From the records, pick out and copy each line containing "Blender".

_ _ _ _

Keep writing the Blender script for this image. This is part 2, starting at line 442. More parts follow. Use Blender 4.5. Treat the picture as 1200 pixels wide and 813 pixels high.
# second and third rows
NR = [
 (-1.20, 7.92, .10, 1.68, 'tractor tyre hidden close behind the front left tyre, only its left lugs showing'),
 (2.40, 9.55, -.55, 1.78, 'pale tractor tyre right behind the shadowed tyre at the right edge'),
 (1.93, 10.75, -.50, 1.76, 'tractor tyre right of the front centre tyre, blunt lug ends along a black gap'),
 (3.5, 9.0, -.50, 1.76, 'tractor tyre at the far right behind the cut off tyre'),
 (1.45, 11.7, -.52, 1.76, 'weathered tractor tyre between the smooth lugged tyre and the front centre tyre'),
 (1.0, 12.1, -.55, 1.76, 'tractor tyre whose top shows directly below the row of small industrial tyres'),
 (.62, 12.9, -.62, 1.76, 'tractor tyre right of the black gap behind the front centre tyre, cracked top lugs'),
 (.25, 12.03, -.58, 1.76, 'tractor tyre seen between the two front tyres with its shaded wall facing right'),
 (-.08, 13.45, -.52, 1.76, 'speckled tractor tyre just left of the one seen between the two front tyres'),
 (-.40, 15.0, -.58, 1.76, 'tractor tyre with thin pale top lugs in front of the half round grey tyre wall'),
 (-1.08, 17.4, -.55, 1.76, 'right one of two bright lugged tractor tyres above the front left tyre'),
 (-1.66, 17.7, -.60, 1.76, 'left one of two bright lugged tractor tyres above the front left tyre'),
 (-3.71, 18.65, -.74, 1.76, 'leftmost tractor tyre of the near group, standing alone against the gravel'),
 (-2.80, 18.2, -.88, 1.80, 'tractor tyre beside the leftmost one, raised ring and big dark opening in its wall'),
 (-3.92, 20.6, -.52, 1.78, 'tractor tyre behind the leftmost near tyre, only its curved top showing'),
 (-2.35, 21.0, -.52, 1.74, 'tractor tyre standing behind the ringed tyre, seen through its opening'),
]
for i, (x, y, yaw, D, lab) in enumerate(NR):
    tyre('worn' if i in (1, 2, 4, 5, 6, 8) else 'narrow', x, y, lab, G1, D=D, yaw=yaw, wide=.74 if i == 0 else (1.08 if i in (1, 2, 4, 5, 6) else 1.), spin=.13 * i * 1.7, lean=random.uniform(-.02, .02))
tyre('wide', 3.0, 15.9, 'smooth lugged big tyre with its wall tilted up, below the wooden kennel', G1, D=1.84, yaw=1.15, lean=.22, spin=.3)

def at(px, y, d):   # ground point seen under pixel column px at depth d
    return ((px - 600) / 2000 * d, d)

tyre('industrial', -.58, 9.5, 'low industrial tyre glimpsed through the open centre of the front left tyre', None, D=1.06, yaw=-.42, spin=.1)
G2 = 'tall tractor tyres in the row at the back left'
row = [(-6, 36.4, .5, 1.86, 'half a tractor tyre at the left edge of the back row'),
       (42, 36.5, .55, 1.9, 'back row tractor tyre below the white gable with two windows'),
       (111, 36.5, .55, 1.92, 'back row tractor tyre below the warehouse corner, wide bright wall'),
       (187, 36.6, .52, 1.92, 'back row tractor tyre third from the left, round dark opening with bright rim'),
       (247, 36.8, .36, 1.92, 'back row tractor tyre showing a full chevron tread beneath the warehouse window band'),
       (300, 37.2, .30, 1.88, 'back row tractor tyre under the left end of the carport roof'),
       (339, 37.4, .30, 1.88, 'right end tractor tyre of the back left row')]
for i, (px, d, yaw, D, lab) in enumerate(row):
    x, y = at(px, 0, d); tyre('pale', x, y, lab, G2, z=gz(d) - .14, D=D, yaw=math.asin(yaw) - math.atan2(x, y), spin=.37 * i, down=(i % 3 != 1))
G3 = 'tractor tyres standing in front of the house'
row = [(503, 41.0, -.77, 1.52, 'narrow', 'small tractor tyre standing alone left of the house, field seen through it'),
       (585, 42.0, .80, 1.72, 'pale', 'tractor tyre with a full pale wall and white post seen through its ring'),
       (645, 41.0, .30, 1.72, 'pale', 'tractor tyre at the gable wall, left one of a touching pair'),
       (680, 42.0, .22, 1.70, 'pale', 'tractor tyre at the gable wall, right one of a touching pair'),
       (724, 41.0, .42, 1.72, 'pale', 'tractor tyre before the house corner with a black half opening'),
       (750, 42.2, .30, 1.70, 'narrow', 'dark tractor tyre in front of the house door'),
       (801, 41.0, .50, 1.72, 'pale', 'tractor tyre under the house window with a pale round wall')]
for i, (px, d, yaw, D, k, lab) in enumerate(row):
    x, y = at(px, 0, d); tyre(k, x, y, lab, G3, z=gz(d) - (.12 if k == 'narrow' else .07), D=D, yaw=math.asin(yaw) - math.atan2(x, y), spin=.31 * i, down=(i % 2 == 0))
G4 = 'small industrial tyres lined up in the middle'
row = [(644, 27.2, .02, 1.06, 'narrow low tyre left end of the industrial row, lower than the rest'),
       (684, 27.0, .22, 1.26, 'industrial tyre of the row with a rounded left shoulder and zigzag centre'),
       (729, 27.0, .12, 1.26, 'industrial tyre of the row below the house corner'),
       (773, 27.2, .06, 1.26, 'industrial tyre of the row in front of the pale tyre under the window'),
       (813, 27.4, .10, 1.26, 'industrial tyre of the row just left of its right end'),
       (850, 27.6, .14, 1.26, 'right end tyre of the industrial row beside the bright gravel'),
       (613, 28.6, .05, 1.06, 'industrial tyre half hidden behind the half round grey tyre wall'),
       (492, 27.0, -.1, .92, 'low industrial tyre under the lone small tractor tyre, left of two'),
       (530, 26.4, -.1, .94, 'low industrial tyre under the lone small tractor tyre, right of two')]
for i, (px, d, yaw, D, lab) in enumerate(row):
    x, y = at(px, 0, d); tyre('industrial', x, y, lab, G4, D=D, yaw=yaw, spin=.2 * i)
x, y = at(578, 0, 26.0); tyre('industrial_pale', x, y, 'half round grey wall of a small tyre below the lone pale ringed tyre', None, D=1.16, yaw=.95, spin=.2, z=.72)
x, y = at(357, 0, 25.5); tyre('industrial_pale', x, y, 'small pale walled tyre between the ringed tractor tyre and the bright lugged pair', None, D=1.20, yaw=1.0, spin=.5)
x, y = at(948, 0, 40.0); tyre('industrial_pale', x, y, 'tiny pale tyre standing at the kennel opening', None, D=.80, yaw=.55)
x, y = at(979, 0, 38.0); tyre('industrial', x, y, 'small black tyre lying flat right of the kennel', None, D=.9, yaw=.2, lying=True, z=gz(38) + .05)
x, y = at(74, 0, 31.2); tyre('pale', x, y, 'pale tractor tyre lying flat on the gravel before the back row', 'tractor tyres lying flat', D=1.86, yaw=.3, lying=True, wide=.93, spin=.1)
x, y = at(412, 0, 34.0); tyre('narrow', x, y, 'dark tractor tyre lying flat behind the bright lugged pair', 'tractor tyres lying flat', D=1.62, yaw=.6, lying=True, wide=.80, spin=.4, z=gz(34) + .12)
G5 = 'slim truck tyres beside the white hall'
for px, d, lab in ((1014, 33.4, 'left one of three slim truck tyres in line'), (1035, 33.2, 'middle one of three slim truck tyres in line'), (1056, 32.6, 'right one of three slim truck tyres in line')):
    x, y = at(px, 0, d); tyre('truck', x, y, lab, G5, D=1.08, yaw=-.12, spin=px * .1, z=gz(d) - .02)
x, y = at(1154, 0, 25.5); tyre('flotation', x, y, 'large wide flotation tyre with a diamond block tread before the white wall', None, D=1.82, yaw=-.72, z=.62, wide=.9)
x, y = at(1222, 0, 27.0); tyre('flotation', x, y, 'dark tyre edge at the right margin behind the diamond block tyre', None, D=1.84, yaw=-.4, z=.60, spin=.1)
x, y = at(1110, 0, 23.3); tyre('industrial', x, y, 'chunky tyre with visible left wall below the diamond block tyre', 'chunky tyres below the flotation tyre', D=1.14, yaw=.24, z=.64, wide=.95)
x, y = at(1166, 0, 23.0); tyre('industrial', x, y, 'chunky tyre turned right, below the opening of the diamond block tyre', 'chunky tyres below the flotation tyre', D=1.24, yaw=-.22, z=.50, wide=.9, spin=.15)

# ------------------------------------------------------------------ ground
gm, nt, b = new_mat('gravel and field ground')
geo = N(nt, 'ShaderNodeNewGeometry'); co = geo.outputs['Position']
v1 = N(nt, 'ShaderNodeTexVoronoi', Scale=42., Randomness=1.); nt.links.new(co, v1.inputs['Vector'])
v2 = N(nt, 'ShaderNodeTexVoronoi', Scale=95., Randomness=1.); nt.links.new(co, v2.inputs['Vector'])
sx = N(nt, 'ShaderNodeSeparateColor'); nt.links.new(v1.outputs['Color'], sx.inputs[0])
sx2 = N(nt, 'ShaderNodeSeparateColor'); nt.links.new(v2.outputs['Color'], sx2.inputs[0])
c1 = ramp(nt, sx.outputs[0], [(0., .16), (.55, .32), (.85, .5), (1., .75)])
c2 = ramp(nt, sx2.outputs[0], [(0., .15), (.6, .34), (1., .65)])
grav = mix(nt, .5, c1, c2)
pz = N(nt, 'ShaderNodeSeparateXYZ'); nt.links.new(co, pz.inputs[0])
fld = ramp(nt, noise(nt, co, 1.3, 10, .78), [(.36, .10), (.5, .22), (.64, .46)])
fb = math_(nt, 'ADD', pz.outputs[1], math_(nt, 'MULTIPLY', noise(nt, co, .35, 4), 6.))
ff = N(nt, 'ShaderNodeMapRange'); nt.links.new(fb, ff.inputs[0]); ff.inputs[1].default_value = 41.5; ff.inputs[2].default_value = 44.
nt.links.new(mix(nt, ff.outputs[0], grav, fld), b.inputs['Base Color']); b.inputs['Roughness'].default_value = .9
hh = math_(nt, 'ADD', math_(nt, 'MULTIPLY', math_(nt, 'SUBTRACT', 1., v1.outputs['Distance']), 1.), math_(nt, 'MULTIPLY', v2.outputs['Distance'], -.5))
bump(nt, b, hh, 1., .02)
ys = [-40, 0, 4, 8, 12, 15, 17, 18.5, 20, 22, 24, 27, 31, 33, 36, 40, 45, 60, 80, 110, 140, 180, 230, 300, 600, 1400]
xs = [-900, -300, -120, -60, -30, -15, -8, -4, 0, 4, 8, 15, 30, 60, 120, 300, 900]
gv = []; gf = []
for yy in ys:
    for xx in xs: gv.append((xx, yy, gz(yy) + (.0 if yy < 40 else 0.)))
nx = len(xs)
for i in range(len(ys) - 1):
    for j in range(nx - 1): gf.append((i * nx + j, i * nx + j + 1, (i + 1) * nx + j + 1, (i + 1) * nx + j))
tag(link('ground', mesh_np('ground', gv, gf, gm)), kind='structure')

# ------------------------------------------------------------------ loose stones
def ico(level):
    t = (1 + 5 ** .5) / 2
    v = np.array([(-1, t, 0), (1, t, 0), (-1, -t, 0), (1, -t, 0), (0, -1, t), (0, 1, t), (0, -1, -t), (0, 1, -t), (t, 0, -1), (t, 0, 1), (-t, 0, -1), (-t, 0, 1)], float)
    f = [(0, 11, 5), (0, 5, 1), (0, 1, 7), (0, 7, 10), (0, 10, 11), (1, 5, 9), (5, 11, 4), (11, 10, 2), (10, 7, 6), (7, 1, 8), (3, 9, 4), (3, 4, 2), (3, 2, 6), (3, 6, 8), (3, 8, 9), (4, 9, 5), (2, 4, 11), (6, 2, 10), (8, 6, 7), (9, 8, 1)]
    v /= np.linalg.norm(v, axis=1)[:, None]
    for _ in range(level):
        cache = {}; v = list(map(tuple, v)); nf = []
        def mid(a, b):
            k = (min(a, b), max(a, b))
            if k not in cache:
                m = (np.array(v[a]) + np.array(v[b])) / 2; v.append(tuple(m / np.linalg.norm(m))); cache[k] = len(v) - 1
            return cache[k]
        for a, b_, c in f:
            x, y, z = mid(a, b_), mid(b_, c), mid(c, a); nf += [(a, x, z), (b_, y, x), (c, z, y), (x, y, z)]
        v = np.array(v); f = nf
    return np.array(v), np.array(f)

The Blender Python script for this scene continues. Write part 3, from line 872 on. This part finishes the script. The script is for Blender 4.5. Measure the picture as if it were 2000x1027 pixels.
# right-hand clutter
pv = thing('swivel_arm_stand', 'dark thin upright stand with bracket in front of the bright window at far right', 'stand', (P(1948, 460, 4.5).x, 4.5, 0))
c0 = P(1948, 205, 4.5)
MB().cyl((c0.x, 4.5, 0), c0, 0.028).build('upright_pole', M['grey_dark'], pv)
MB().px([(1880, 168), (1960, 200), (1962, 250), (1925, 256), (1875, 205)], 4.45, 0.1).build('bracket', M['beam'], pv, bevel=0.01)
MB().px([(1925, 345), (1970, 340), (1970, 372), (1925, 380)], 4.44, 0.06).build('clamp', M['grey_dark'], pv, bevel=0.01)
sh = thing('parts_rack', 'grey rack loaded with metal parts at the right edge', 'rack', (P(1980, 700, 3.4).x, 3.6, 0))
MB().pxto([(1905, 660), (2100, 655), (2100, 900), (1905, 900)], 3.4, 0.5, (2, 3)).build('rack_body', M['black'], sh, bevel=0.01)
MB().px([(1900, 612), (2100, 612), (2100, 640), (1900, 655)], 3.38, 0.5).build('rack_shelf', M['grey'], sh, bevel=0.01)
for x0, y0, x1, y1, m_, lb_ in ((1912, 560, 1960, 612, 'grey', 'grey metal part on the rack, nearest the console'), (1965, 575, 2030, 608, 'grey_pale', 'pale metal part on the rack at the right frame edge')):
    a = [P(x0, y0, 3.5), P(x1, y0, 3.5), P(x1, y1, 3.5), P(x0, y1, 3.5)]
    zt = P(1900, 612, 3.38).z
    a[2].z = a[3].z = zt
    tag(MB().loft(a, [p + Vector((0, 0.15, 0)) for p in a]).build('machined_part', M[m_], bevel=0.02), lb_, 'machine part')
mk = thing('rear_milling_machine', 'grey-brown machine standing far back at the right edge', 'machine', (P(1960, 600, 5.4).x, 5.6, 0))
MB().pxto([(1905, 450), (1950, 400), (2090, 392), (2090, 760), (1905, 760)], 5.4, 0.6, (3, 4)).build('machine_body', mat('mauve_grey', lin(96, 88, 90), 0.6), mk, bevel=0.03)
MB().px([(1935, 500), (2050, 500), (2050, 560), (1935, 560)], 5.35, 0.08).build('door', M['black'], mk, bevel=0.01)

_ _ _ _

The result
Keep writing the Blender script for this image. This is part 2, starting at line 442. More parts follow. Use Blender 4.5. Treat the picture as 1200 pixels wide and 813 pixels high.
The Blender Python script for this scene continues. Write part 3, from line 872 on. This part finishes the script. The script is for Blender 4.5. Measure the picture as if it were 2000x1027 pixels.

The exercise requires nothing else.